Jeśli zdecydują się założyć rodzinę to zawsze będę je wspierała, ale równie często usłyszą ode mnie, że nie muszą zamykać się w czterech ścianach i poświęcać macierzyństwu. Że mogą mieć ogromną radość z bycia mamą, a przy tym nie zapomnieć o sobie, swoich marzeniach i ambicjach. Że czasy, kiedy „baba była do garów” już minęły a równouprawnienie zaczyna się w domu.

Chcę, by moje córki nigdy nie pozwalały na to, by ktoś oceniał je przez pryzmat płci. Żeby nigdy nie sądziły, że nie mogą objąć jakiegoś stanowiska, bo do tej pory było zajmowane tylko przez mężczyznę. Chcę, by czuły się równie inteligentne i miały poczucie, że zasługują na takie samo wynagrodzenie jak facet na podobnym stanowisku. Uczę je tolerancji do odmiennych wyznań religijnych, koloru skóry i niepełnosprawności, a miałabym pozwolić, by ktoś zdeptał ich ambicje, tylko dlatego, że nie mają w spodniach penisa?

Patrząc na drugą stronę medalu, często powtarzam im, że wszyscy ludzie mają jakieś słabości. Że łzy nie są powodem do wstydu. Smutek czują wszyscy, dziewczynki i chłopcy. Nie muszą przeć pod prąd, by komuś coś udowadniać. Czasem trzeba zwyczajnie odpuścić. W naszym świecie nie ma chłopców – superbohaterów i dziewczyn – Barbie. Są ludzie.
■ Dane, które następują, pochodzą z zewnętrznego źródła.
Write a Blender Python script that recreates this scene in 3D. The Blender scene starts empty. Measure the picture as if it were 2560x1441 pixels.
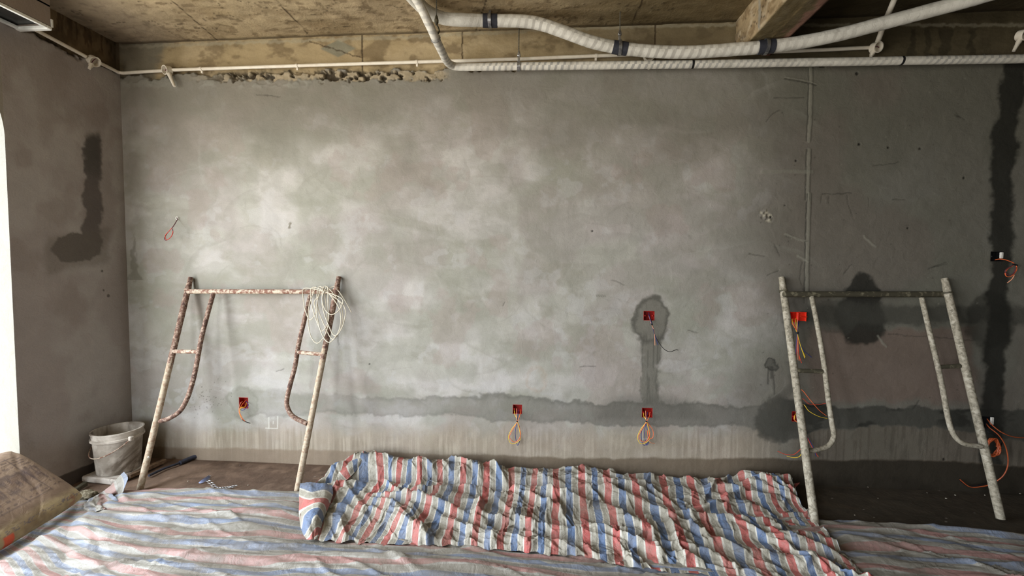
import bpy, math, random
import numpy as np
from mathutils import Matrix, Vector

# ------------------------------------------------------------------ camera
F_PX, CAM = 1087.8, np.array([3.4404, -3.3319, 1.6047])
YAW, PITCH, ROLL = -0.0772, -0.0457, 0.0052
cy, sy, cp, sp = math.cos(YAW), math.sin(YAW), math.cos(PITCH), math.sin(PITCH)
FWD = np.array([sy*cp, cy*cp, sp]); RT0 = np.array([cy, -sy, 0.0]); UP0 = np.cross(RT0, FWD)
cr, sr = math.cos(ROLL), math.sin(ROLL)
RT = cr*RT0 + sr*UP0; UP = -sr*RT0 + cr*UP0

SC = bpy.context.scene
COL = SC.collection
cam_d = bpy.data.cameras.new('camera'); cam = bpy.data.objects.new('camera', cam_d); COL.objects.link(cam)
cam_d.sensor_fit = 'HORIZONTAL'; cam_d.sensor_width = 36.0; cam_d.lens = 36.0*F_PX/2560.0; cam_d.clip_start = 0.05
M = Matrix.Identity(4)
for i in range(3):
    M[i][0], M[i][1], M[i][2], M[i][3] = RT[i], UP[i], -FWD[i], CAM[i]
cam.matrix_world = M
SC.camera = cam

# ------------------------------------------------------------------ light
SC.view_settings.view_transform = 'Standard'; SC.view_settings.look = 'None'
SC.view_settings.gamma = 1.0; SC.view_settings.use_curve_mapping = False
SC.view_settings.exposure = 1.25
SC.cycles.max_bounces = 7; SC.cycles.diffuse_bounces = 5; SC.cycles.glossy_bounces = 2
SC.cycles.sample_clamp_indirect = 6.0
wd = bpy.data.worlds.new('overcast_sky'); SC.world = wd; wd.use_nodes = True
nt = wd.node_tree; nt.nodes.clear()
wo = nt.nodes.new('ShaderNodeOutputWorld'); wb = nt.nodes.new('ShaderNodeBackground')
tc = nt.nodes.new('ShaderNodeTexCoord'); sx = nt.nodes.new('ShaderNodeSeparateXYZ'); cr_ = nt.nodes.new('ShaderNodeValToRGB')
cr_.color_ramp.elements[0].position = 0.46; cr_.color_ramp.elements[0].color = (0.56, 0.53, 0.48, 1)
cr_.color_ramp.elements[1].position = 0.54; cr_.color_ramp.elements[1].color = (0.86, 0.92, 1.0, 1)
mr = nt.nodes.new('ShaderNodeMapRange'); mr.inputs['From Min'].default_value = -1; mr.inputs['From Max'].default_value = 1
nt.links.new(tc.outputs['Generated'], sx.inputs[0]); nt.links.new(sx.outputs['Z'], mr.inputs['Value'])
nt.links.new(mr.outputs[0], cr_.inputs[0]); nt.links.new(cr_.outputs[0], wb.inputs['Color'])
wb.inputs['Strength'].default_value = 7.0
nt.links.new(wb.outputs[0], wo.inputs['Surface'])

# room extents: back wall y=0, left wall x=0, floor z=0
HC = 3.40; XR = 9.2; YF = -6.6
ARCHES = [(-0.78, -2.30), (-2.75, -4.27), (-4.72, -6.24)]      # openings of the left wall
ARCH_R, ARCH_SP, ARCH_TOP = 0.62, 2.42, 3.04
FILL_OPENING = (0.3, 1.5, 0.3, 2.9)  # unseen opening behind the camera, added for fill light
def portal(name, loc, rot, sx_, sy_):
    l = bpy.data.lights.new(name, 'AREA'); l.shape = 'RECTANGLE'; l.size = sx_; l.size_y = sy_
    l.cycles.is_portal = True
    o = bpy.data.objects.new(name, l); COL.objects.link(o); o.location = loc; o.rotation_euler = rot
for k, (a, b) in enumerate(ARCHES):
    portal('daylight_portal', (-0.24, (a+b)/2, 1.53), (0, -math.pi/2, 0), 3.06, abs(a-b))
portal('daylight_portal', ((FILL_OPENING[0]+FILL_OPENING[1])/2, YF-0.24, (FILL_OPENING[2]+FILL_OPENING[3])/2),
       (math.pi/2, 0, 0), FILL_OPENING[1]-FILL_OPENING[0], FILL_OPENING[3]-FILL_OPENING[2])

# ------------------------------------------------------------------ geometry of the view (places measured from the photograph)
def ray(x, y):
    return CAM, FWD + (x-1280)/F_PX*RT - (y-720.5)/F_PX*UP
def hit(x, y, ax, val):
    o, d = ray(x, y); t = (val-o[ax])/d[ax]; return o + t*d
def on_wall(x, y, off=0.0): return hit(x, y, 1, -off)
def on_floor(x, y, z=0.0): return hit(x, y, 2, z)
def on_left(x, y, off=0.0): return hit(x, y, 0, off)
def on_plane(x, y, p0, n):
    o, d = ray(x, y); t = np.dot(np.array(p0)-o, n)/np.dot(d, n); return o + t*d
def proj(P):
    D = np.asarray(P) - CAM; z = D@FWD
    return 1280 + F_PX*(D@RT)/z, 720.5 - F_PX*(D@UP)/z

# ------------------------------------------------------------------ noise
def _h(ix, iy, seed):
    n = (ix.astype(np.int64)*374761393 + iy.astype(np.int64)*668265263 + seed*1442695041) & 0xffffffff
    n = ((n ^ (n >> 13))*1274126177) & 0xffffffff
    n = (n ^ (n >> 16)) & 0xffffffff
    return n/4294967295.0
def vn(x, y, seed=0):
    x = np.asarray(x, float); y = np.asarray(y, float)
    ix = np.floor(x); iy = np.floor(y); fx = x-ix; fy = y-iy
    fx = fx*fx*fx*(fx*(fx*6-15)+10); fy = fy*fy*fy*(fy*(fy*6-15)+10)
    a = _h(ix, iy, seed); b = _h(ix+1, iy, seed); c = _h(ix, iy+1, seed); d = _h(ix+1, iy+1, seed)
    return (a*(1-fx)+b*fx)*(1-fy) + (c*(1-fx)+d*fx)*fy
def fbm(x, y, seed=0, oct=5, g=0.5):
    s = 0; a = 1; t = 0
    for k in range(oct):
        s = s + a*vn(x*2**k + 17.3*k, y*2**k + 9.1*k, seed+k); t += a; a *= g
    return s/t
def ss(a, b, x):
    t = np.clip((x-a)/(b-a), 0, 1); return t*t*(3-2*t)
def seg_d(px, py, x0, y0, x1, y1):
    dx, dy = x1-x0, y1-y0; L = dx*dx+dy*dy+1e-9
    t = np.clip(((px-x0)*dx+(py-y0)*dy)/L, 0, 1)
    return np.hypot(px-x0-t*dx, py-y0-t*dy)
def poly_d(px, py, pts):
    d = np.full(px.shape, 1e9)
    for (a, b), (c, e) in zip(pts[:-1], pts[1:]): d = np.minimum(d, seg_d(px, py, a, b, c, e))
    return d
def S(r, g, b):
    f = lambda c: ((c/255+0.055)/1.055)**2.4 if c > 10 else c/255/12.92
    return np.array([f(r), f(g), f(b)])

# ------------------------------------------------------------------ object helpers
def tag(o, label=None, cat=None, group=None, kind=None):
    if label: o['label'] = label
    if cat: o['category'] = cat
    if group: o['group'] = group
    if kind: o['kind'] = kind
    return o
def mesh(name, verts, faces, m=None, parent=None, smooth=True, cols=None, uv=None):
    me = bpy.data.meshes.new(name)
    V = np.asarray(verts, float)
    if isinstance(faces, np.ndarray):
        nf, k = faces.shape
        me.vertices.add(len(V)); me.vertices.foreach_set('co', V.ravel())
        me.loops.add(nf*k); me.loops.foreach_set('vertex_index', faces.ravel().astype(np.int32))
        me.polygons.add(nf); me.polygons.foreach_set('loop_start', np.arange(0, nf*k, k, dtype=np.int32))
        me.update(calc_edges=True)
    else:
        me.from_pydata([tuple(v) for v in V], [], faces); me.update()
    if smooth: me.polygons.foreach_set('use_smooth', np.ones(len(me.polygons), bool))
    if cols is not None:
        at = me.color_attributes.new('Col', 'FLOAT_COLOR', 'POINT')
        c = np.ones((len(V), 4)); c[:, :cols.shape[1]] = cols; at.data.foreach_set('color', c.ravel())
    if uv is not None:
        ul = me.uv_layers.new(name='UVMap'); li = np.zeros(len(me.loops), np.int32); me.loops.foreach_get('vertex_index', li)
        ul.data.foreach_set('uv', np.asarray(uv)[li].ravel())
    if m: me.materials.append(m)
    o = bpy.data.objects.new(name, me); COL.objects.link(o)
    if parent:
        o.parent = parent
        o.matrix_parent_inverse = parent.matrix_basis.inverted()
    return o
def empty(name, loc, label, cat, group=None):
    o = bpy.data.objects.new(name, None); o.empty_display_size = 0.05; COL.objects.link(o); o.location = tuple(loc)
    return tag(o, label, cat, group)
def gridfaces(n, m, keep=None, flip=False):
    i, j = np.meshgrid(np.arange(n-1), np.arange(m-1), indexing='ij')
    a = i*m+j
    f = np.stack([a, a+m, a+m+1, a+1], -1)
    if flip: f = f[..., ::-1]
    return f[keep] if keep is not None else f.reshape(-1, 4)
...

I choć moja starsza córka to typowa dziewczyna, która kocha sukienki, ozdoby do włosów, lalki i świecidełka to doskonale wie o tym, że jeśli któregoś dnia będzie chciała ściągnąć kolczyki, ubrać glany i grać na perkusji w zespole rockowym to nigdy nie usłyszy ode mnie „to nie wypada”. Bo jedyną rzeczą, której nam nie wypada to żyć w zgodzie z oczekiwaniami otoczenia, zapomnieć o własnym szczęściu i pozwolić, by ktoś nazywał nas gorszą płcią.